GIVEN REQUEST - Report the total number of lines that include the string "from", without any other text.

SOURCE DATA -
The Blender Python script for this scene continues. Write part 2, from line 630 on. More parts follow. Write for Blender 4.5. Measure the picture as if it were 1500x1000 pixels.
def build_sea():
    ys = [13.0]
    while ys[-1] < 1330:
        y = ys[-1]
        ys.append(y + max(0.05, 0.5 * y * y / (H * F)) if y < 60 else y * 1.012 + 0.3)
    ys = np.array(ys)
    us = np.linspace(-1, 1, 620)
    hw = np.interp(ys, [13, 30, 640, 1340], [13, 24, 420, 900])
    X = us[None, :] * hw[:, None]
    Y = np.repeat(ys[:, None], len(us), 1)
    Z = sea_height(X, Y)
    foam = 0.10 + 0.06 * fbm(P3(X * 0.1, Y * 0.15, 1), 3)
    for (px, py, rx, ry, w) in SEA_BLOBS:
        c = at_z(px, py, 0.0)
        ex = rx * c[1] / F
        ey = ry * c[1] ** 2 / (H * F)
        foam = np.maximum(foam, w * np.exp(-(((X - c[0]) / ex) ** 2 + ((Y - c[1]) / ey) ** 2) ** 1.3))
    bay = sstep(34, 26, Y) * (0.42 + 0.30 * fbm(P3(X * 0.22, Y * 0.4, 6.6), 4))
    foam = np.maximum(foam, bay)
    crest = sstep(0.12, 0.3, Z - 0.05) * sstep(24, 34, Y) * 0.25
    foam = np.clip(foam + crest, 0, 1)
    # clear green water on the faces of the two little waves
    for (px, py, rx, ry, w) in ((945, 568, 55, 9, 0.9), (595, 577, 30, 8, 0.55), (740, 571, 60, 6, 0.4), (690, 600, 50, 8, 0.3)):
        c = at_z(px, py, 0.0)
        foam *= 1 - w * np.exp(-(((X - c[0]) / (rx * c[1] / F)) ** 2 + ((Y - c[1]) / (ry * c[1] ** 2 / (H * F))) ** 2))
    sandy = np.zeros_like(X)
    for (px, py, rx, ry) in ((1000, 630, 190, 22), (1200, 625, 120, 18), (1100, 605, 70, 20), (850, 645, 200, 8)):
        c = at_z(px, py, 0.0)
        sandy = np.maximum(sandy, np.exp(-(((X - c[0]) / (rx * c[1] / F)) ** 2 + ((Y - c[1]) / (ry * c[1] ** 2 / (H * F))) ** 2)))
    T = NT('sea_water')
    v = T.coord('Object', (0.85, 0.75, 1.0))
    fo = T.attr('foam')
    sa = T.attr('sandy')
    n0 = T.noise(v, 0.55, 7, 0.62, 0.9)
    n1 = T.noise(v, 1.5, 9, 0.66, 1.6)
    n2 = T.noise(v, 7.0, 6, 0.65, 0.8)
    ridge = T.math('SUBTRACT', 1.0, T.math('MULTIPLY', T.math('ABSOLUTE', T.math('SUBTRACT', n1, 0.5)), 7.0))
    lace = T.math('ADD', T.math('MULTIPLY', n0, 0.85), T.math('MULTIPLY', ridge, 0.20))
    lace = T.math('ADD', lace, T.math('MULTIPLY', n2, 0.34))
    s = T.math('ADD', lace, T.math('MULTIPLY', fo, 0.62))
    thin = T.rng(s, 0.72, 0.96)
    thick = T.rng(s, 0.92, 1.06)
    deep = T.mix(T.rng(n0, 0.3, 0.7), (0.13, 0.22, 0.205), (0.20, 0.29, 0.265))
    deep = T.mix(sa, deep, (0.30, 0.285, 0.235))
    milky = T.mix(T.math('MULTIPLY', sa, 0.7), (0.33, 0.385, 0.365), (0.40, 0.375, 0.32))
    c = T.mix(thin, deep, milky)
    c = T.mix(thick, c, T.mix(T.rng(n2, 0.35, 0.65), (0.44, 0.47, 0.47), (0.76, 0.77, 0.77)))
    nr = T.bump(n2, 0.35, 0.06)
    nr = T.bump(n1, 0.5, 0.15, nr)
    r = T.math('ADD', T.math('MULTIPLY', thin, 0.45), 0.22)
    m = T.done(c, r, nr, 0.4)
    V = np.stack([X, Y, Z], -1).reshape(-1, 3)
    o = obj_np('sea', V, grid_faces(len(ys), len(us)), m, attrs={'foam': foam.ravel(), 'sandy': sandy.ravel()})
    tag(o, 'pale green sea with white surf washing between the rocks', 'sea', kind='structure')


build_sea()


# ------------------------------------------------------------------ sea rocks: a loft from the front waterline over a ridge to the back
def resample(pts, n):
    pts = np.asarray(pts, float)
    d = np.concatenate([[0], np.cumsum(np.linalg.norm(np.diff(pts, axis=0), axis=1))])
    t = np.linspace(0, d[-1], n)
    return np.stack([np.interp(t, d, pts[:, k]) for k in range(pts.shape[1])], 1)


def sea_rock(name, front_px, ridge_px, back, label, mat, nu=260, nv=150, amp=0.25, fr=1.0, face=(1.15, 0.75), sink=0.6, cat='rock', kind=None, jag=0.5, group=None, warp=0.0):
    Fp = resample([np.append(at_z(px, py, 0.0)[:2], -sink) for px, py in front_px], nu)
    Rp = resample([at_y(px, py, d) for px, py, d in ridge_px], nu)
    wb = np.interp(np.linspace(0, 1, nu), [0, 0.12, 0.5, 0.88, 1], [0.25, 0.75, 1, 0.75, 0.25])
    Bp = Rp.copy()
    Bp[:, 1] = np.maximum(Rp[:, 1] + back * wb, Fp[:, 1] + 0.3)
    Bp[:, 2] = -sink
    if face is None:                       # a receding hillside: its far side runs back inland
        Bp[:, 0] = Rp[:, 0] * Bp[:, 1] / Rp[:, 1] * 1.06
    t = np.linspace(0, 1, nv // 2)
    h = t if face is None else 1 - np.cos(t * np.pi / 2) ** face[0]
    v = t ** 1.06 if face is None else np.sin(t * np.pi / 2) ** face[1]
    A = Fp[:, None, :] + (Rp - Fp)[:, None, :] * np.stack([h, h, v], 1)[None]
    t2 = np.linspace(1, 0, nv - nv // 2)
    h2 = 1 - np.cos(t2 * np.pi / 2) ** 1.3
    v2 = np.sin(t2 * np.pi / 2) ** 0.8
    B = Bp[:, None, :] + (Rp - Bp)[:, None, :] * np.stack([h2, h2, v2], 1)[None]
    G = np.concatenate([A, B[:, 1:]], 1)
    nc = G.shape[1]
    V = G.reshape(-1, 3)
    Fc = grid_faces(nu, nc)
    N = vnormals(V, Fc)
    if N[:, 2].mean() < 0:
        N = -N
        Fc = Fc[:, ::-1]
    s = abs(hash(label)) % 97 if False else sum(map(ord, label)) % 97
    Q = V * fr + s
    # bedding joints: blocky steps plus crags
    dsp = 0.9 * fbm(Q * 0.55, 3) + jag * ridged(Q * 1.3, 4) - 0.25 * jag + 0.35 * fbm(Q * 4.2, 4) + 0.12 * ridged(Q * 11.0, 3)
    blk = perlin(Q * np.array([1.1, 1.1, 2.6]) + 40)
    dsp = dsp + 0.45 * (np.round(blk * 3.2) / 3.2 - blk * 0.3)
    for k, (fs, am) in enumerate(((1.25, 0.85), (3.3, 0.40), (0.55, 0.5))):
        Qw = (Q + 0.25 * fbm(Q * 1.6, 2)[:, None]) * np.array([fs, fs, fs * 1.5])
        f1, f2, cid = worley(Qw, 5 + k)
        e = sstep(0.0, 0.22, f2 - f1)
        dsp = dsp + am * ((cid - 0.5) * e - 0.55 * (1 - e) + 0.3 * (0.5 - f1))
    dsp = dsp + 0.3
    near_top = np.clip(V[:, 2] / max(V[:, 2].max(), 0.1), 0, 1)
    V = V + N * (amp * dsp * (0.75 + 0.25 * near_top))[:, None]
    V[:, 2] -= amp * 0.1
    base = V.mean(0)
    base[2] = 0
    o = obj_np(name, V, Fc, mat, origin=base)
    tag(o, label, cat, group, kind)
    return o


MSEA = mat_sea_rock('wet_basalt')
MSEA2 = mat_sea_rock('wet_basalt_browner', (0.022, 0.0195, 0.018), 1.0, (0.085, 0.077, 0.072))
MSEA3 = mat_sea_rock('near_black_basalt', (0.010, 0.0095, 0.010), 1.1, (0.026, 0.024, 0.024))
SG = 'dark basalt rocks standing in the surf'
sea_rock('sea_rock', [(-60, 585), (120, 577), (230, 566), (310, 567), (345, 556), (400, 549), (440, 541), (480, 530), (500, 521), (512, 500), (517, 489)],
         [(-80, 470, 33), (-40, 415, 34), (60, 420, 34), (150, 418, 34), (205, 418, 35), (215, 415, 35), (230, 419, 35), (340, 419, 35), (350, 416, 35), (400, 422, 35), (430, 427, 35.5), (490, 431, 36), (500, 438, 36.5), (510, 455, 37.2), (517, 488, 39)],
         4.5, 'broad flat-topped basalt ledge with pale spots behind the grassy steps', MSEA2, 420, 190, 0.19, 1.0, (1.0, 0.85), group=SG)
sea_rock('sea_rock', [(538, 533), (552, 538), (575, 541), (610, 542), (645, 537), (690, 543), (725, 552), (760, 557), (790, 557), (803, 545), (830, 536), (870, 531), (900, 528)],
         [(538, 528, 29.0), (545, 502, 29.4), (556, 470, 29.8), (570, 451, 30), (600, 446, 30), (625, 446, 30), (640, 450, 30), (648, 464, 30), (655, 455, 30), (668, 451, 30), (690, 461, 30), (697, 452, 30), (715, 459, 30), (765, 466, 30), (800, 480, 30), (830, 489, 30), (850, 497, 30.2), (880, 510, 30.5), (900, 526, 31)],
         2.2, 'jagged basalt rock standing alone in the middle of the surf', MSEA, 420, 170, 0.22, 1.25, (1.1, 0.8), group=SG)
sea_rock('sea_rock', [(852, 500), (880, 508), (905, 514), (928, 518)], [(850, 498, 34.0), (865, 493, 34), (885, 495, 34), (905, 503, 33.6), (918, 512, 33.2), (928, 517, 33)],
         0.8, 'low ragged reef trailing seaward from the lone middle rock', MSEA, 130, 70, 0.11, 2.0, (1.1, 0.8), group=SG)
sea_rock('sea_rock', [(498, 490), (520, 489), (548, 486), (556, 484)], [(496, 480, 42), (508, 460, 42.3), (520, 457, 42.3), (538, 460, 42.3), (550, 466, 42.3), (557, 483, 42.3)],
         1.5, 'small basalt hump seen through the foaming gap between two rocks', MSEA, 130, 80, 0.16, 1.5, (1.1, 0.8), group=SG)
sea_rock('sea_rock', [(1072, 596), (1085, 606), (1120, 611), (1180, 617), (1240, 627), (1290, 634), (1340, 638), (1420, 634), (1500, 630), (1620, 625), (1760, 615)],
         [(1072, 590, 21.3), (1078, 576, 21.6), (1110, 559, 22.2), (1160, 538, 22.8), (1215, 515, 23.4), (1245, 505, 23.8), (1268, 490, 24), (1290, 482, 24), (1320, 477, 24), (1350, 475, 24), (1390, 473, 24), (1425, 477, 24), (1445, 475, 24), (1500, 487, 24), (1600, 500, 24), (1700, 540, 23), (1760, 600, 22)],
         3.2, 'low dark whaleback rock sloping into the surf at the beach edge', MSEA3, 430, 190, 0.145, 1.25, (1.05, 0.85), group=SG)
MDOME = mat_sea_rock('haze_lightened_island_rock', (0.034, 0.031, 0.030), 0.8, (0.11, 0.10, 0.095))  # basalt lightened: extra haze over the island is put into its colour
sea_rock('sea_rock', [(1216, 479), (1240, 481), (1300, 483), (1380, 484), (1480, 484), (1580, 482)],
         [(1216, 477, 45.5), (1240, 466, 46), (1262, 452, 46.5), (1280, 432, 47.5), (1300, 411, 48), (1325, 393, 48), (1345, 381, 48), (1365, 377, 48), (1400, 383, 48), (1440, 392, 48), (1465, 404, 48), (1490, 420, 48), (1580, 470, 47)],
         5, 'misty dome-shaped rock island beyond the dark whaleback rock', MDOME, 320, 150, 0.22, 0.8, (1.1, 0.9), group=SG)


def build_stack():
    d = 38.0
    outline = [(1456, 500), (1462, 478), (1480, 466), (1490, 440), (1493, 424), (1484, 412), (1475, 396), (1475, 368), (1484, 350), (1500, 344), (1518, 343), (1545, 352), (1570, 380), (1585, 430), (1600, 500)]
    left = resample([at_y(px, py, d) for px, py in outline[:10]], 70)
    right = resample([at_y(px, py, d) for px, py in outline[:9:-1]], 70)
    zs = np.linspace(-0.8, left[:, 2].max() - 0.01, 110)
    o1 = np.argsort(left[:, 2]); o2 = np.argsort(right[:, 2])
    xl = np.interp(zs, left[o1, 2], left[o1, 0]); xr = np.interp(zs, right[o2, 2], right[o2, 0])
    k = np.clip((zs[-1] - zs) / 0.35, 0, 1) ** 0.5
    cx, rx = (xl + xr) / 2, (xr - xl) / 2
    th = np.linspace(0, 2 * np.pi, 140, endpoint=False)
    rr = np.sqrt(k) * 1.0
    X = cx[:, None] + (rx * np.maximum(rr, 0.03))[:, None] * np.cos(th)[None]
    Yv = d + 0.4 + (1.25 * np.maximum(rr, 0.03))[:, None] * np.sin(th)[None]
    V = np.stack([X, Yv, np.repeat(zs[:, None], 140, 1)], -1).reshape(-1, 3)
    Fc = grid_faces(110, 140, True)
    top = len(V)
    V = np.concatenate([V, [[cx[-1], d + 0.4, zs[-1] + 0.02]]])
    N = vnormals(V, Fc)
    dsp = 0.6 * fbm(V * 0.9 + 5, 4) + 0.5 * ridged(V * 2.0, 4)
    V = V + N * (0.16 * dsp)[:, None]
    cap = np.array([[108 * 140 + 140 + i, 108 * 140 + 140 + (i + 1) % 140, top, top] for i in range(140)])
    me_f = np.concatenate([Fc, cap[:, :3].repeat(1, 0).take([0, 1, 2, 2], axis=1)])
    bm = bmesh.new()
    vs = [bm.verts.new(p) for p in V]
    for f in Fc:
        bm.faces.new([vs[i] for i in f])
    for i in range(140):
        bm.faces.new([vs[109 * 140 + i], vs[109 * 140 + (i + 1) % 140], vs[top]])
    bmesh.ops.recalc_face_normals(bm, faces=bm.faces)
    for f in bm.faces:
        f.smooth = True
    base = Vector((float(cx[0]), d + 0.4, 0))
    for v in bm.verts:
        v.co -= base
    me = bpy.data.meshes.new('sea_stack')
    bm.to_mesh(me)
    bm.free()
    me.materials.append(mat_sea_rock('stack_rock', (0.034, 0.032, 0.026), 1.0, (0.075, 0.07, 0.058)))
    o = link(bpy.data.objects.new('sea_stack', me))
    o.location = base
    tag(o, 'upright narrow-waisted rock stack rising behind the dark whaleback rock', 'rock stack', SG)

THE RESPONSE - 3